Output every record below exactly as it appears.

3D scene scripts
____

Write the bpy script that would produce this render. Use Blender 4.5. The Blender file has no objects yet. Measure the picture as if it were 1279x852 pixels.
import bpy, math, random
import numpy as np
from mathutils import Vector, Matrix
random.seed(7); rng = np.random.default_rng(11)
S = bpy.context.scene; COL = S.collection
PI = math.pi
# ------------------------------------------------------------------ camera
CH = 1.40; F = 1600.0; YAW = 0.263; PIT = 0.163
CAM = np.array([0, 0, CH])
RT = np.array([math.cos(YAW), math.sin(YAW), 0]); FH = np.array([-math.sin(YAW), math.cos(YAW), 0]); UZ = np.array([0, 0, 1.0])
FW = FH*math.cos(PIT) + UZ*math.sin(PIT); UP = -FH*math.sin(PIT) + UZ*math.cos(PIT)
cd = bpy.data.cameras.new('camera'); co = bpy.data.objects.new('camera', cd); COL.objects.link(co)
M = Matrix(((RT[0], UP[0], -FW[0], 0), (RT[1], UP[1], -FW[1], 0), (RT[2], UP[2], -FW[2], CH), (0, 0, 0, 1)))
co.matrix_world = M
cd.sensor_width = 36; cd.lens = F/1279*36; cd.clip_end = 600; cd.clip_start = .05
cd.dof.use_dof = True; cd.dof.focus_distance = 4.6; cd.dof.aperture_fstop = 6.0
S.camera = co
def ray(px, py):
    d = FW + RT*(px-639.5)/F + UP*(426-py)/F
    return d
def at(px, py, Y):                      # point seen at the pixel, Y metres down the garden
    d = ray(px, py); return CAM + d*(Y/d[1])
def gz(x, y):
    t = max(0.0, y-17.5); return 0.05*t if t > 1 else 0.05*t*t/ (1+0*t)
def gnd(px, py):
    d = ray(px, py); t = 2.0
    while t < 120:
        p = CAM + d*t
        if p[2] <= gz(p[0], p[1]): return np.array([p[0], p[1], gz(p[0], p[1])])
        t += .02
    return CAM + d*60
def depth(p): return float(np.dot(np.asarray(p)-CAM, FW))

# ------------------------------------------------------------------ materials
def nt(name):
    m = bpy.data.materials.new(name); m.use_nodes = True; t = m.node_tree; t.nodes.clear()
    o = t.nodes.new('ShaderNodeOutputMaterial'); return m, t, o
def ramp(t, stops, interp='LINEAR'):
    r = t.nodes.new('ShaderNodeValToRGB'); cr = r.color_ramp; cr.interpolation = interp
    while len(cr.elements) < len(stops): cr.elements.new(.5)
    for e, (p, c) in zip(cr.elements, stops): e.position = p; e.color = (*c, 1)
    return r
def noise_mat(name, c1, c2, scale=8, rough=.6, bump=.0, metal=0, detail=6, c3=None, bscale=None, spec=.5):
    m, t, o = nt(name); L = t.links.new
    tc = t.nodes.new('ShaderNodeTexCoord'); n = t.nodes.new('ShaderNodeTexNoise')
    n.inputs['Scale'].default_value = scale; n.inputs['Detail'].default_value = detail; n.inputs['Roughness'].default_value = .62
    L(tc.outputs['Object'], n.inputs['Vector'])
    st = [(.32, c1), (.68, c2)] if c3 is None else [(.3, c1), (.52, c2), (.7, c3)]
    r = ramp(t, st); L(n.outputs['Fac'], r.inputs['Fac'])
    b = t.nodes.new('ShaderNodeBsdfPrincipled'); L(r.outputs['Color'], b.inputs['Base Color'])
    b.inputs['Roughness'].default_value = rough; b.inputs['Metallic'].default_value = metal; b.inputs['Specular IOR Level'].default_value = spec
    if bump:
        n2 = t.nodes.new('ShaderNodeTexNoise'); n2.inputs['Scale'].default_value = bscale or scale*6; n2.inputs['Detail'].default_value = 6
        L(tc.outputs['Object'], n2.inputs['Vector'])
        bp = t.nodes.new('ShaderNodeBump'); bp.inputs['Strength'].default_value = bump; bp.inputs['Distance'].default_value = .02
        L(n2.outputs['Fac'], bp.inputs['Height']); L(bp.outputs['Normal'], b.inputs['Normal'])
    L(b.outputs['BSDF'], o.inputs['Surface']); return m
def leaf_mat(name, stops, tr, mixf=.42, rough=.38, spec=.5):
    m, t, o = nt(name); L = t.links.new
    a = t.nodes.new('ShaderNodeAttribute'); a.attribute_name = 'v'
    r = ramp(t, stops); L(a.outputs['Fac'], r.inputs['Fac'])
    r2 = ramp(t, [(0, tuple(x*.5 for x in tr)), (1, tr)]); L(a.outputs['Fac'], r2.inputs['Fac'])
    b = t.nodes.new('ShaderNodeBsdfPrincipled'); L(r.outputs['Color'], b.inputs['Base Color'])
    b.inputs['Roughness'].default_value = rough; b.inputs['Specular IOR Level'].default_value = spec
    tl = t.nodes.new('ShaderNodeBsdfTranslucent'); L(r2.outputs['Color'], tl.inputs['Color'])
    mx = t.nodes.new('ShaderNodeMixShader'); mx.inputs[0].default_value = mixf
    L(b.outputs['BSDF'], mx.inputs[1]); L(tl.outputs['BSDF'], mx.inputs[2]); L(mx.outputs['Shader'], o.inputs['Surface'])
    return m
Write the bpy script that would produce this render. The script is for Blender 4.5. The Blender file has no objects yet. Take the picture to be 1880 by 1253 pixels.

____

EXERCISE ANSWER
Write the bpy script that would produce this render. Use Blender 4.5. The Blender file has no objects yet. Measure the picture as if it were 1279x852 pixels.
import bpy, math, random
import numpy as np
from mathutils import Vector, Matrix
random.seed(7); rng = np.random.default_rng(11)
S = bpy.context.scene; COL = S.collection
PI = math.pi
# ------------------------------------------------------------------ camera
CH = 1.40; F = 1600.0; YAW = 0.263; PIT = 0.163
CAM = np.array([0, 0, CH])
RT = np.array([math.cos(YAW), math.sin(YAW), 0]); FH = np.array([-math.sin(YAW), math.cos(YAW), 0]); UZ = np.array([0, 0, 1.0])
FW = FH*math.cos(PIT) + UZ*math.sin(PIT); UP = -FH*math.sin(PIT) + UZ*math.cos(PIT)
cd = bpy.data.cameras.new('camera'); co = bpy.data.objects.new('camera', cd); COL.objects.link(co)
M = Matrix(((RT[0], UP[0], -FW[0], 0), (RT[1], UP[1], -FW[1], 0), (RT[2], UP[2], -FW[2], CH), (0, 0, 0, 1)))
co.matrix_world = M
cd.sensor_width = 36; cd.lens = F/1279*36; cd.clip_end = 600; cd.clip_start = .05
cd.dof.use_dof = True; cd.dof.focus_distance = 4.6; cd.dof.aperture_fstop = 6.0
S.camera = co
def ray(px, py):
    d = FW + RT*(px-639.5)/F + UP*(426-py)/F
    return d
def at(px, py, Y):                      # point seen at the pixel, Y metres down the garden
    d = ray(px, py); return CAM + d*(Y/d[1])
def gz(x, y):
    t = max(0.0, y-17.5); return 0.05*t if t > 1 else 0.05*t*t/ (1+0*t)
def gnd(px, py):
    d = ray(px, py); t = 2.0
    while t < 120:
        p = CAM + d*t
        if p[2] <= gz(p[0], p[1]): return np.array([p[0], p[1], gz(p[0], p[1])])
        t += .02
    return CAM + d*60
def depth(p): return float(np.dot(np.asarray(p)-CAM, FW))

# ------------------------------------------------------------------ materials
def nt(name):
    m = bpy.data.materials.new(name); m.use_nodes = True; t = m.node_tree; t.nodes.clear()
    o = t.nodes.new('ShaderNodeOutputMaterial'); return m, t, o
def ramp(t, stops, interp='LINEAR'):
    r = t.nodes.new('ShaderNodeValToRGB'); cr = r.color_ramp; cr.interpolation = interp
    while len(cr.elements) < len(stops): cr.elements.new(.5)
    for e, (p, c) in zip(cr.elements, stops): e.position = p; e.color = (*c, 1)
    return r
def noise_mat(name, c1, c2, scale=8, rough=.6, bump=.0, metal=0, detail=6, c3=None, bscale=None, spec=.5):
    m, t, o = nt(name); L = t.links.new
    tc = t.nodes.new('ShaderNodeTexCoord'); n = t.nodes.new('ShaderNodeTexNoise')
    n.inputs['Scale'].default_value = scale; n.inputs['Detail'].default_value = detail; n.inputs['Roughness'].default_value = .62
    L(tc.outputs['Object'], n.inputs['Vector'])
    st = [(.32, c1), (.68, c2)] if c3 is None else [(.3, c1), (.52, c2), (.7, c3)]
    r = ramp(t, st); L(n.outputs['Fac'], r.inputs['Fac'])
    b = t.nodes.new('ShaderNodeBsdfPrincipled'); L(r.outputs['Color'], b.inputs['Base Color'])
    b.inputs['Roughness'].default_value = rough; b.inputs['Metallic'].default_value = metal; b.inputs['Specular IOR Level'].default_value = spec
    if bump:
        n2 = t.nodes.new('ShaderNodeTexNoise'); n2.inputs['Scale'].default_value = bscale or scale*6; n2.inputs['Detail'].default_value = 6
        L(tc.outputs['Object'], n2.inputs['Vector'])
        bp = t.nodes.new('ShaderNodeBump'); bp.inputs['Strength'].default_value = bump; bp.inputs['Distance'].default_value = .02
        L(n2.outputs['Fac'], bp.inputs['Height']); L(bp.outputs['Normal'], b.inputs['Normal'])
    L(b.outputs['BSDF'], o.inputs['Surface']); return m
def leaf_mat(name, stops, tr, mixf=.42, rough=.38, spec=.5):
    m, t, o = nt(name); L = t.links.new
    a = t.nodes.new('ShaderNodeAttribute'); a.attribute_name = 'v'
    r = ramp(t, stops); L(a.outputs['Fac'], r.inputs['Fac'])
    r2 = ramp(t, [(0, tuple(x*.5 for x in tr)), (1, tr)]); L(a.outputs['Fac'], r2.inputs['Fac'])
    b = t.nodes.new('ShaderNodeBsdfPrincipled'); L(r.outputs['Color'], b.inputs['Base Color'])
    b.inputs['Roughness'].default_value = rough; b.inputs['Specular IOR Level'].default_value = spec
    tl = t.nodes.new('ShaderNodeBsdfTranslucent'); L(r2.outputs['Color'], tl.inputs['Color'])
    mx = t.nodes.new('ShaderNodeMixShader'); mx.inputs[0].default_value = mixf
    L(b.outputs['BSDF'], mx.inputs[1]); L(tl.outputs['BSDF'], mx.inputs[2]); L(mx.outputs['Shader'], o.inputs['Surface'])
    return m
Write the bpy script that would produce this render. The script is for Blender 4.5. The Blender file has no objects yet. Take the picture to be 1880 by 1253 pixels.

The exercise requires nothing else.